At the risk of being pedantic, sometimes it can be illuminating to ask some obvious questions, or at least questions that seem obvious. So here are a few:



What is the work of a prophet?



To whom is the prophet sent?



What kinds of things does a prophet say?



For whom is the prophet's word good news? Who tends to find a prophet threatening?



I might say that a prophet is somebody called by God to say things that are true of God, of God's call for us, of God's promises to us. Remember that Moses was called to proclaim liberation for the Israelites from the Egyptians. Remember Ezekiel prophesied to the bones of his people that they would rise again. Jesus is sent to :to proclaim good news to the poor, to proclaim freedom for the prisoners and recovery of sight for the blind, to set the oppressed free, to proclaim the year of the Lord’s favor.


I might say that a prophet is welcomed with open arms by people for whom their promises of liberation, of life, of healing are made. And I might remind us that a prophet is scorned and conspired against by those for whom their naming of God's promises are a burden, or a subversion. Pharoah didn't enjoy Moses' prophesying. Herod did not enjoy the prophecy of Jesus or John the Baptist, nor did the scribes, the priests, the rich. And in this Gospel passage this evening, this hometown crowd makes an attempt on Jesus' life that will just be the first attempt on it.


With a couple of millenia distance between us and the prophecy of biblical proportion, it would be easy to dissociate ourselves from the lives and calls and promises of the prophets of old. But one of the things we get to believe is that God is still at work among us and God is still calling prophets to speak to us.

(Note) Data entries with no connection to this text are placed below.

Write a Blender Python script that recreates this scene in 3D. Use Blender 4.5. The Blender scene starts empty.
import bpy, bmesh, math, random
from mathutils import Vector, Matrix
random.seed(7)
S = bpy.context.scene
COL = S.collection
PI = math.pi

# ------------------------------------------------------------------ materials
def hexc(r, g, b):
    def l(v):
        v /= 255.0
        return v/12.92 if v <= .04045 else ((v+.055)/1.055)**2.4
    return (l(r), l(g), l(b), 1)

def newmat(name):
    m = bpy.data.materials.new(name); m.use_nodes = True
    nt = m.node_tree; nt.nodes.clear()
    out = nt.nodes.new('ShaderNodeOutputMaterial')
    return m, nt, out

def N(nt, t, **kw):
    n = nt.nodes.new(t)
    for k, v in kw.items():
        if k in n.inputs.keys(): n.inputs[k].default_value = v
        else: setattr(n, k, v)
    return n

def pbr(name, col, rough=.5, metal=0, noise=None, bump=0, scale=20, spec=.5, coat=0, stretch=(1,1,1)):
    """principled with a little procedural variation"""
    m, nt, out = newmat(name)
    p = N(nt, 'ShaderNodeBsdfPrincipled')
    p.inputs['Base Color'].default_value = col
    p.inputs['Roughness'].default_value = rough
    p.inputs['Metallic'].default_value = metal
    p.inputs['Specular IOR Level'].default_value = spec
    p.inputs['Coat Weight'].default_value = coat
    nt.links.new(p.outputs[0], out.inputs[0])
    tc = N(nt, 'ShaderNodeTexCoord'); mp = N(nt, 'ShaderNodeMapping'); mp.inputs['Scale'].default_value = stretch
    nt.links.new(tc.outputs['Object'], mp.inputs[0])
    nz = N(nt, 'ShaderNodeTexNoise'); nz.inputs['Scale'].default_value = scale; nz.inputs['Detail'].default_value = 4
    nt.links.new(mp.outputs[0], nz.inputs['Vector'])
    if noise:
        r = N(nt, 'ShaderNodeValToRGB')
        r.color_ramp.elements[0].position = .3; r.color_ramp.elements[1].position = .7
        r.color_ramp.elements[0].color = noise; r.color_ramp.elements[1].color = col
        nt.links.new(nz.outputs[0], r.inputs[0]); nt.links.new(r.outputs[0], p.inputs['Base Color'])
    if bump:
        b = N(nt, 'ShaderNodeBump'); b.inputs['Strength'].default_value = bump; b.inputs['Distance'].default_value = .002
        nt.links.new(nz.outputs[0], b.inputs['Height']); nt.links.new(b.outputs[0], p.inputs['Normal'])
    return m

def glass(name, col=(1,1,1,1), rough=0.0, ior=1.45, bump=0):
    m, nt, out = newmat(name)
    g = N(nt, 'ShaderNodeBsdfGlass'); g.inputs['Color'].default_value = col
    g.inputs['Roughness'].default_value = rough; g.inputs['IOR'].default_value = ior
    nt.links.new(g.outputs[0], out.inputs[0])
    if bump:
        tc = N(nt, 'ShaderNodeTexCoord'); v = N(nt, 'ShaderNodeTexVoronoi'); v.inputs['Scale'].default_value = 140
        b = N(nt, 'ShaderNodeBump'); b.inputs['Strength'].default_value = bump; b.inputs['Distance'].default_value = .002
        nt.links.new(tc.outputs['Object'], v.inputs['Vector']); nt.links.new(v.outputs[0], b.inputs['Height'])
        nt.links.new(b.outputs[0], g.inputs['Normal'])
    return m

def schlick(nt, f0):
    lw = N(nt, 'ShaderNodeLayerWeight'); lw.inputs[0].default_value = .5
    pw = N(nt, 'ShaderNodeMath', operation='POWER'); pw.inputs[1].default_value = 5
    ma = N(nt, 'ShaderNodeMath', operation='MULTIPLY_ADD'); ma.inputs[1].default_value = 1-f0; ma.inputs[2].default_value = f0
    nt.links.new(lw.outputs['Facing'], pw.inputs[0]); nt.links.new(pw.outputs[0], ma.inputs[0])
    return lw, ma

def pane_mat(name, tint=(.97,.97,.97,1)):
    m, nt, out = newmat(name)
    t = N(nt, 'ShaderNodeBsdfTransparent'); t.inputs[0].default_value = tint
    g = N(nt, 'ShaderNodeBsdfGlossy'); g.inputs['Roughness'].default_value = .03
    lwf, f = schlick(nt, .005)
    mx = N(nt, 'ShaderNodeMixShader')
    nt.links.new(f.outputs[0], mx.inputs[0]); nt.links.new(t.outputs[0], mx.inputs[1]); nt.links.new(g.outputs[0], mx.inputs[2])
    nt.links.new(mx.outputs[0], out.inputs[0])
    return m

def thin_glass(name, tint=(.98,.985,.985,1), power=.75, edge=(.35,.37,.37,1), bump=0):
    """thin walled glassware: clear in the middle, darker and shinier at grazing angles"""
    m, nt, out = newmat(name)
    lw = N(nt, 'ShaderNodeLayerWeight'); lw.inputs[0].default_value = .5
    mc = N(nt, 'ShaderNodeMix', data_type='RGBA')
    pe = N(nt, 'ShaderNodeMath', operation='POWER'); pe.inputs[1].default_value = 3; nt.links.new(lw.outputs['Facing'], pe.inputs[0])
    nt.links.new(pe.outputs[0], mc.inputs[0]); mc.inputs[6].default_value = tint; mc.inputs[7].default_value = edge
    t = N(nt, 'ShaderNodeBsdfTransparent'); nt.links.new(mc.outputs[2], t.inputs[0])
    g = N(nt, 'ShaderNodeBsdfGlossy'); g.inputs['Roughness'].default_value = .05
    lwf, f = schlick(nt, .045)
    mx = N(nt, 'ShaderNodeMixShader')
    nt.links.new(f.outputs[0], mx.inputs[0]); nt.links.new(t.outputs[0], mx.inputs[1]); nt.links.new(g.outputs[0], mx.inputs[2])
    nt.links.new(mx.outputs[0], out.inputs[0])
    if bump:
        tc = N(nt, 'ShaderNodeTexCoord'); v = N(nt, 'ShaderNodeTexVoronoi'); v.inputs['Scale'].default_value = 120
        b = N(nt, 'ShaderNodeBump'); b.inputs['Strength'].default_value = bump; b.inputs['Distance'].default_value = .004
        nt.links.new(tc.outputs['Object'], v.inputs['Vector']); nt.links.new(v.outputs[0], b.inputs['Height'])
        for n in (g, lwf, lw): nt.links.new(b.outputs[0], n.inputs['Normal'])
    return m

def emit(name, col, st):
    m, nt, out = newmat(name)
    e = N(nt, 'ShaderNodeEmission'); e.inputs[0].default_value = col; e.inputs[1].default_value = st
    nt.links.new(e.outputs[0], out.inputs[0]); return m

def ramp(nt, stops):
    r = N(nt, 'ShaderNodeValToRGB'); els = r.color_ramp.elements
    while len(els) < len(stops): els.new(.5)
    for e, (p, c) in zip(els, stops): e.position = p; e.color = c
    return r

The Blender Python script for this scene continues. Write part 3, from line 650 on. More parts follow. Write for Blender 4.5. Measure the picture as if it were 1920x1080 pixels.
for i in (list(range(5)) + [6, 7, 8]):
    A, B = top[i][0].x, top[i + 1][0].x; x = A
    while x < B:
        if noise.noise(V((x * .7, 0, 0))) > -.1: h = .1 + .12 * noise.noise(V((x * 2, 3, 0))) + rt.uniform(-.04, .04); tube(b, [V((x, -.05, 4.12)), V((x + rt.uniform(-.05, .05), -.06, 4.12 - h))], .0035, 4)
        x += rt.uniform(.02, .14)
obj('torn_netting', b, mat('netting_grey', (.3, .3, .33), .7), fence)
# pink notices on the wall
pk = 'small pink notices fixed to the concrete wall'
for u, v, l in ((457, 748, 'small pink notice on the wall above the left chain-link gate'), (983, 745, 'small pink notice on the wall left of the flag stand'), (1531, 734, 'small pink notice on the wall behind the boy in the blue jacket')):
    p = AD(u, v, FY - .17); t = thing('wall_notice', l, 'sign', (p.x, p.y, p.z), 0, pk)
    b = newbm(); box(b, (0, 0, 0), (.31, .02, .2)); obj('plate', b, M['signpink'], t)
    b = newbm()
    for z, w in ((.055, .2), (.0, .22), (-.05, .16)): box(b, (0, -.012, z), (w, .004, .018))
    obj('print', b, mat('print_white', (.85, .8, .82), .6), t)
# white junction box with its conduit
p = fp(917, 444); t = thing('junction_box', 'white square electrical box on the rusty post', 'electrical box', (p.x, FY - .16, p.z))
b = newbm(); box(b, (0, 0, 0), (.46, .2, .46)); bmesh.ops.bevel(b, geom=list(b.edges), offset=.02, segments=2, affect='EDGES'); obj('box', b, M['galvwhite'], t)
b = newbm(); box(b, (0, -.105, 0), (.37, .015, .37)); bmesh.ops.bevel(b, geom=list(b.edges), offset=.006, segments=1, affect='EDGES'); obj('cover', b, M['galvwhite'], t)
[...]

And our work is to wonder just who those prophets are, to wonder what they are speaking against, to wonder who is receiving their message as good news and to pay attention to who is conspiring against them. So I wonder:



What injustices do you see perpetrated among the poor, the sick, the vulnerable?



Who do you see that is brave enough to speak out against those injustices?



Where do you see the Pharoahs, the Herods, the crowds, conspiring to silence the prophet and tarnish their message?



Most of us might tend to think that we would gladly receive the words of a modern day prophet, welcome their message and recognize it as God's will for this world, easily collaborate with them in their efforts. It is also our job to anticipate the ways that prophets prophesying the promises of God, might also deeply upset us, to wonder what in ourselves or in our communities would try to silence them -- not throw them over the cliff, but perhaps call them too divisive, or too angry; not countermand but say that, well, everybody can decide for themselves, or, well, it's too much for children to wrap their brain around; not dismiss outright but instead defer, delay, send it off to committee, put it off til the next budget cycle.


The work of a prophet is to speak God's promises, to share the Good News into a broken and hurting world. This is a broken and hurting world, and it is our job to heed their calls, and definitely not to throw them off a cliff. Amen.